*TASK BRIEF*
Repeat each record below exactly, dropping the pictures.

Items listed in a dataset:
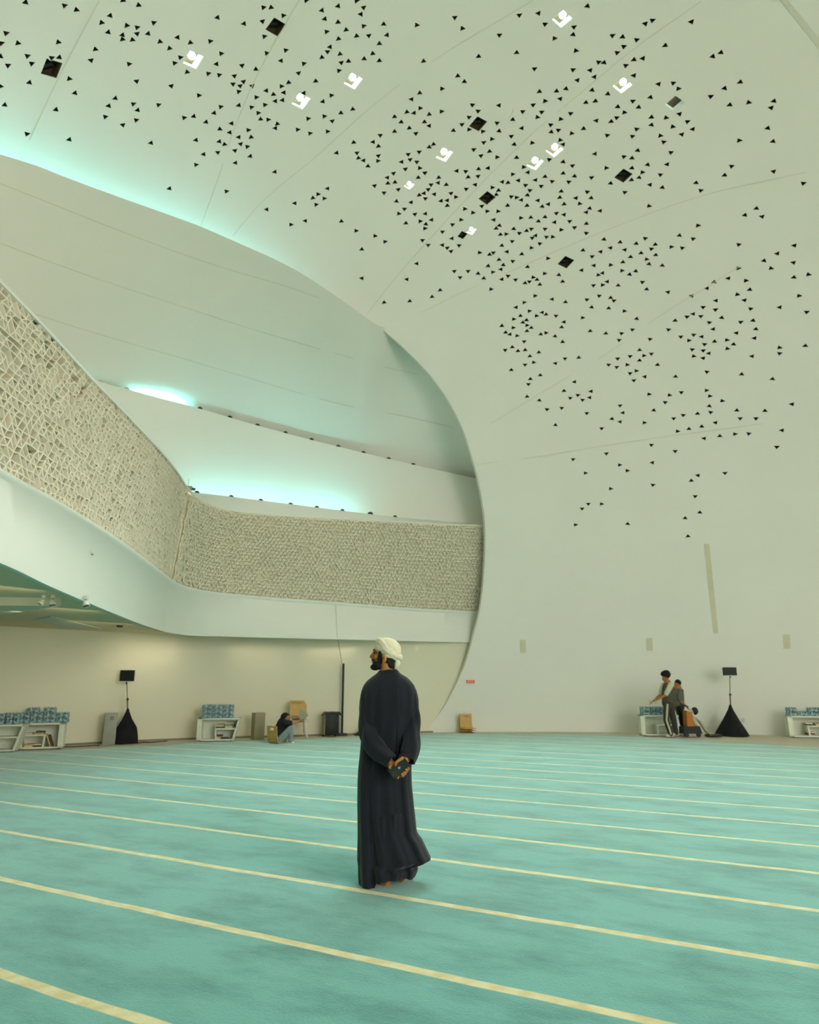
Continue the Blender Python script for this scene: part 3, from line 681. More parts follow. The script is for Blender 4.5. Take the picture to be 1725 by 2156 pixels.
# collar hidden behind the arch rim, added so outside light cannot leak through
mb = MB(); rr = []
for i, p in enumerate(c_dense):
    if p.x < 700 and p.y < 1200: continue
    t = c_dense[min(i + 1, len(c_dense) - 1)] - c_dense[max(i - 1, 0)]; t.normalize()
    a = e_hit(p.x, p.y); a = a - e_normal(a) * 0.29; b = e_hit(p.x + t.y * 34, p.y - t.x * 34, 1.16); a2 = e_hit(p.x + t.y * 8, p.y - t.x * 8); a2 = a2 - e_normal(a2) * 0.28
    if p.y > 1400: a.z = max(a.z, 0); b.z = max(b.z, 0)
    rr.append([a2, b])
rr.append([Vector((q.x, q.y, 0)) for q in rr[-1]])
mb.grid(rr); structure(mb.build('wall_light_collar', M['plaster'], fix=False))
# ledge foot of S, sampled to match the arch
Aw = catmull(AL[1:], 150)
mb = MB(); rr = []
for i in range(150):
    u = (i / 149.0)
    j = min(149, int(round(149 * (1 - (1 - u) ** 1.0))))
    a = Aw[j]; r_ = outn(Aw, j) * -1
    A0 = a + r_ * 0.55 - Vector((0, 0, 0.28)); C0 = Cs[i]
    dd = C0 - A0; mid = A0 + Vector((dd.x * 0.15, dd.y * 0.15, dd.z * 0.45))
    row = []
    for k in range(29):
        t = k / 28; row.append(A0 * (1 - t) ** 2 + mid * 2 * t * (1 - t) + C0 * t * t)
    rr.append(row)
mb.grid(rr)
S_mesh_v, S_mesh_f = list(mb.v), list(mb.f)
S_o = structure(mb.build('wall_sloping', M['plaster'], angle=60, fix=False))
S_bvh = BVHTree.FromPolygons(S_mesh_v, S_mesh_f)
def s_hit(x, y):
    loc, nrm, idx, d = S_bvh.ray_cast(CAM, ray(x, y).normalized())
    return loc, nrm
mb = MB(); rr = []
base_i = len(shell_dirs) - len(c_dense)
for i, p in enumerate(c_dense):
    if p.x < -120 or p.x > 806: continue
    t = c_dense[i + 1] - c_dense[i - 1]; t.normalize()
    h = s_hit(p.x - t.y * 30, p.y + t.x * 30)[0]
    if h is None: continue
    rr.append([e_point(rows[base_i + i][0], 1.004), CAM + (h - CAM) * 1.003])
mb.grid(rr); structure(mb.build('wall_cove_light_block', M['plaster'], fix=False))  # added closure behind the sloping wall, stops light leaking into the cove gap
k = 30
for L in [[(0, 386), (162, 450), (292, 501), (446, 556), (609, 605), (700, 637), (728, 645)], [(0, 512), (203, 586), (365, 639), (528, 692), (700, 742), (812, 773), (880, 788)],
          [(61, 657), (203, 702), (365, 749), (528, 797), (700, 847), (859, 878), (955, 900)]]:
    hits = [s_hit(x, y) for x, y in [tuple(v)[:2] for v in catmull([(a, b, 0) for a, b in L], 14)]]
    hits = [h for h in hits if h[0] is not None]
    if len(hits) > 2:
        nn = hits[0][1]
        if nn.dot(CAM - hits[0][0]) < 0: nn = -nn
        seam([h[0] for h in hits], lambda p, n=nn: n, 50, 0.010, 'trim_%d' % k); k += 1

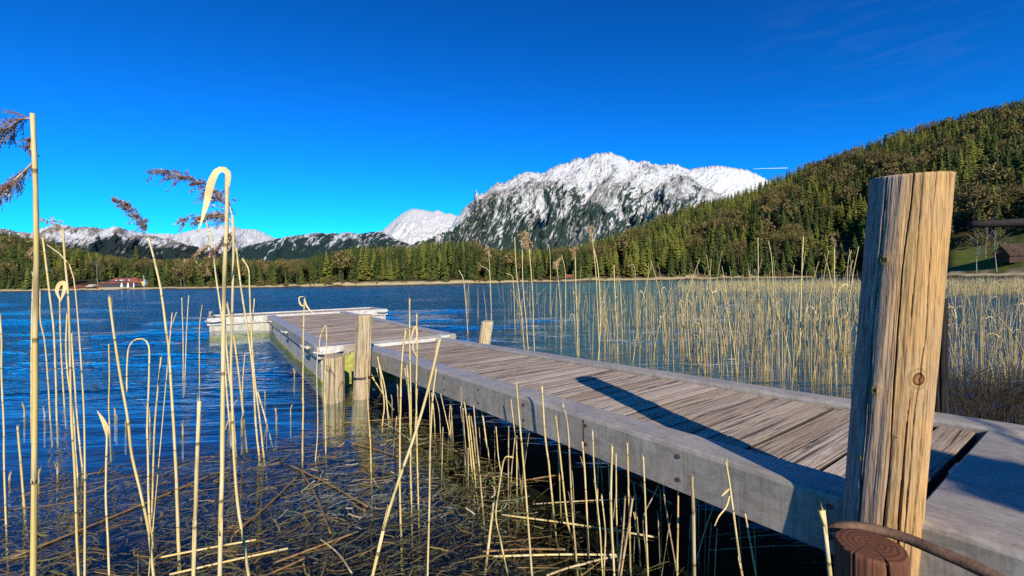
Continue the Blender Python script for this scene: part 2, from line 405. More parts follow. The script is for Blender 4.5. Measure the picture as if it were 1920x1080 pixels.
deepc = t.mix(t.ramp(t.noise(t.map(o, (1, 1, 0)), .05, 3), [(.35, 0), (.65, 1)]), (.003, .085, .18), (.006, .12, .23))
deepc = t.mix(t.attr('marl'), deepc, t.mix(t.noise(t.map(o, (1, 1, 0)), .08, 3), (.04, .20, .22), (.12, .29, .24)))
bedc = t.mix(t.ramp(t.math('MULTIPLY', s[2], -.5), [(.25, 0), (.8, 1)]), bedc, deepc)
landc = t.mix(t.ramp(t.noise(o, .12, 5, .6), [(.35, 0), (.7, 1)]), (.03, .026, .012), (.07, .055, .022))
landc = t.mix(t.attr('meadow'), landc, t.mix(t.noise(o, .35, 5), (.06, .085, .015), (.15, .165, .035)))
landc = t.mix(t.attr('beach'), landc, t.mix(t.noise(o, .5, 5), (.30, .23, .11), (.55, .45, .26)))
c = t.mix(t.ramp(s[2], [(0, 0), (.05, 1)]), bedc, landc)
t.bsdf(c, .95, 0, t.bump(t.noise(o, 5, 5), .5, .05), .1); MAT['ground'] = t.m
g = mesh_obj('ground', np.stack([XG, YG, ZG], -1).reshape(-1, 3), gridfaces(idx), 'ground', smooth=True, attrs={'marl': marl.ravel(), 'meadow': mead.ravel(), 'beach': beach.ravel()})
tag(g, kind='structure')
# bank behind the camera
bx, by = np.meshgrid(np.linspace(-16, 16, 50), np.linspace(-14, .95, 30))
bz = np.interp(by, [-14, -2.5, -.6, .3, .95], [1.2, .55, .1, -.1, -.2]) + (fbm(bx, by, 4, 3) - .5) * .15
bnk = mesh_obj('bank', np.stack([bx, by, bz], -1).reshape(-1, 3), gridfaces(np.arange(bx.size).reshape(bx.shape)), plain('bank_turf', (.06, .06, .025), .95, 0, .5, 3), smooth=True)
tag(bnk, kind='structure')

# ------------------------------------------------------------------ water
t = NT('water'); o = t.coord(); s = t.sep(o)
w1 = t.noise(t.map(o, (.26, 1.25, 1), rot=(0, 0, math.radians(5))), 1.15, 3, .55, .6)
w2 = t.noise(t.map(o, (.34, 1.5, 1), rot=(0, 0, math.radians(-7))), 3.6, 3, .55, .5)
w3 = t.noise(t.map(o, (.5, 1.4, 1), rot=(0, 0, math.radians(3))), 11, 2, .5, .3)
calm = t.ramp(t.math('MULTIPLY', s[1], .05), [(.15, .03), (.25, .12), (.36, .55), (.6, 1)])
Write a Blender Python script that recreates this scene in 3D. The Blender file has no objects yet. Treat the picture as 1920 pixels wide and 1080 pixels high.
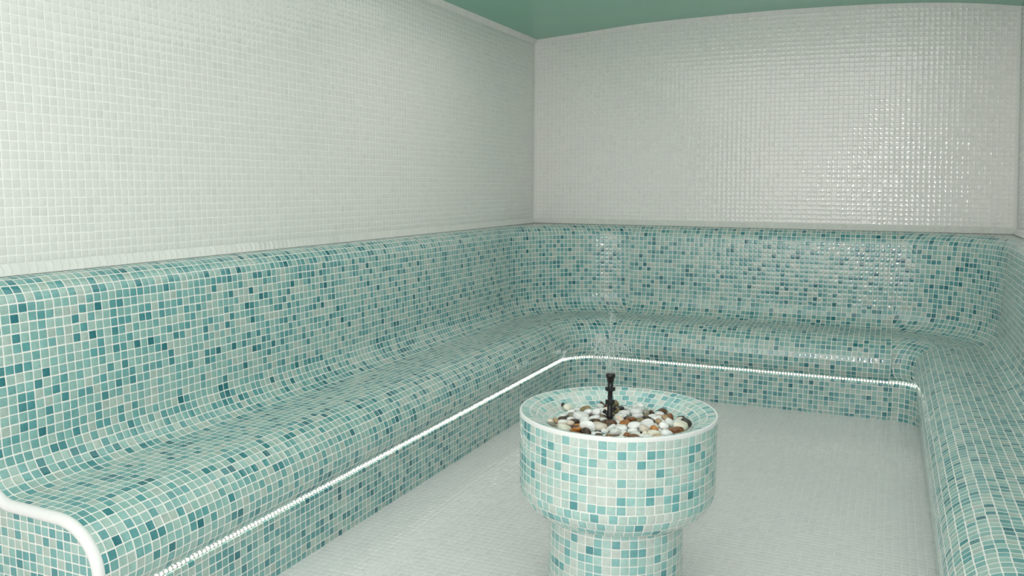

*ANSWER TO THIS EXERCISE*
Continue the Blender Python script for this scene: part 3, from line 681. More parts follow. The script is for Blender 4.5. Take the picture to be 1725 by 2156 pixels.
# collar hidden behind the arch rim, added so outside light cannot leak through
mb = MB(); rr = []
for i, p in enumerate(c_dense):
    if p.x < 700 and p.y < 1200: continue
    t = c_dense[min(i + 1, len(c_dense) - 1)] - c_dense[max(i - 1, 0)]; t.normalize()
    a = e_hit(p.x, p.y); a = a - e_normal(a) * 0.29; b = e_hit(p.x + t.y * 34, p.y - t.x * 34, 1.16); a2 = e_hit(p.x + t.y * 8, p.y - t.x * 8); a2 = a2 - e_normal(a2) * 0.28
    if p.y > 1400: a.z = max(a.z, 0); b.z = max(b.z, 0)
    rr.append([a2, b])
rr.append([Vector((q.x, q.y, 0)) for q in rr[-1]])
mb.grid(rr); structure(mb.build('wall_light_collar', M['plaster'], fix=False))
# ledge foot of S, sampled to match the arch
Aw = catmull(AL[1:], 150)
mb = MB(); rr = []
for i in range(150):
    u = (i / 149.0)
    j = min(149, int(round(149 * (1 - (1 - u) ** 1.0))))
    a = Aw[j]; r_ = outn(Aw, j) * -1
    A0 = a + r_ * 0.55 - Vector((0, 0, 0.28)); C0 = Cs[i]
    dd = C0 - A0; mid = A0 + Vector((dd.x * 0.15, dd.y * 0.15, dd.z * 0.45))
    row = []
    for k in range(29):
        t = k / 28; row.append(A0 * (1 - t) ** 2 + mid * 2 * t * (1 - t) + C0 * t * t)
    rr.append(row)
mb.grid(rr)
S_mesh_v, S_mesh_f = list(mb.v), list(mb.f)
S_o = structure(mb.build('wall_sloping', M['plaster'], angle=60, fix=False))
S_bvh = BVHTree.FromPolygons(S_mesh_v, S_mesh_f)
def s_hit(x, y):
    loc, nrm, idx, d = S_bvh.ray_cast(CAM, ray(x, y).normalized())
    return loc, nrm
mb = MB(); rr = []
base_i = len(shell_dirs) - len(c_dense)
for i, p in enumerate(c_dense):
    if p.x < -120 or p.x > 806: continue
    t = c_dense[i + 1] - c_dense[i - 1]; t.normalize()
    h = s_hit(p.x - t.y * 30, p.y + t.x * 30)[0]
    if h is None: continue
    rr.append([e_point(rows[base_i + i][0], 1.004), CAM + (h - CAM) * 1.003])
mb.grid(rr); structure(mb.build('wall_cove_light_block', M['plaster'], fix=False))  # added closure behind the sloping wall, stops light leaking into the cove gap
k = 30
for L in [[(0, 386), (162, 450), (292, 501), (446, 556), (609, 605), (700, 637), (728, 645)], [(0, 512), (203, 586), (365, 639), (528, 692), (700, 742), (812, 773), (880, 788)],
          [(61, 657), (203, 702), (365, 749), (528, 797), (700, 847), (859, 878), (955, 900)]]:
    hits = [s_hit(x, y) for x, y in [tuple(v)[:2] for v in catmull([(a, b, 0) for a, b in L], 14)]]
    hits = [h for h in hits if h[0] is not None]
    if len(hits) > 2:
        nn = hits[0][1]
        if nn.dot(CAM - hits[0][0]) < 0: nn = -nn
        seam([h[0] for h in hits], lambda p, n=nn: n, 50, 0.010, 'trim_%d' % k); k += 1

Continue the Blender Python script for this scene: part 2, from line 405. More parts follow. The script is for Blender 4.5. Measure the picture as if it were 1920x1080 pixels.
deepc = t.mix(t.ramp(t.noise(t.map(o, (1, 1, 0)), .05, 3), [(.35, 0), (.65, 1)]), (.003, .085, .18), (.006, .12, .23))
deepc = t.mix(t.attr('marl'), deepc, t.mix(t.noise(t.map(o, (1, 1, 0)), .08, 3), (.04, .20, .22), (.12, .29, .24)))
bedc = t.mix(t.ramp(t.math('MULTIPLY', s[2], -.5), [(.25, 0), (.8, 1)]), bedc, deepc)
landc = t.mix(t.ramp(t.noise(o, .12, 5, .6), [(.35, 0), (.7, 1)]), (.03, .026, .012), (.07, .055, .022))
landc = t.mix(t.attr('meadow'), landc, t.mix(t.noise(o, .35, 5), (.06, .085, .015), (.15, .165, .035)))
landc = t.mix(t.attr('beach'), landc, t.mix(t.noise(o, .5, 5), (.30, .23, .11), (.55, .45, .26)))
c = t.mix(t.ramp(s[2], [(0, 0), (.05, 1)]), bedc, landc)
t.bsdf(c, .95, 0, t.bump(t.noise(o, 5, 5), .5, .05), .1); MAT['ground'] = t.m
g = mesh_obj('ground', np.stack([XG, YG, ZG], -1).reshape(-1, 3), gridfaces(idx), 'ground', smooth=True, attrs={'marl': marl.ravel(), 'meadow': mead.ravel(), 'beach': beach.ravel()})
tag(g, kind='structure')
# bank behind the camera
bx, by = np.meshgrid(np.linspace(-16, 16, 50), np.linspace(-14, .95, 30))
bz = np.interp(by, [-14, -2.5, -.6, .3, .95], [1.2, .55, .1, -.1, -.2]) + (fbm(bx, by, 4, 3) - .5) * .15
bnk = mesh_obj('bank', np.stack([bx, by, bz], -1).reshape(-1, 3), gridfaces(np.arange(bx.size).reshape(bx.shape)), plain('bank_turf', (.06, .06, .025), .95, 0, .5, 3), smooth=True)
tag(bnk, kind='structure')

# ------------------------------------------------------------------ water
t = NT('water'); o = t.coord(); s = t.sep(o)
w1 = t.noise(t.map(o, (.26, 1.25, 1), rot=(0, 0, math.radians(5))), 1.15, 3, .55, .6)
w2 = t.noise(t.map(o, (.34, 1.5, 1), rot=(0, 0, math.radians(-7))), 3.6, 3, .55, .5)
w3 = t.noise(t.map(o, (.5, 1.4, 1), rot=(0, 0, math.radians(3))), 11, 2, .5, .3)
calm = t.ramp(t.math('MULTIPLY', s[1], .05), [(.15, .03), (.25, .12), (.36, .55), (.6, 1)])
Write a Blender Python script that recreates this scene in 3D. The Blender file has no objects yet. Treat the picture as 1920 pixels wide and 1080 pixels high.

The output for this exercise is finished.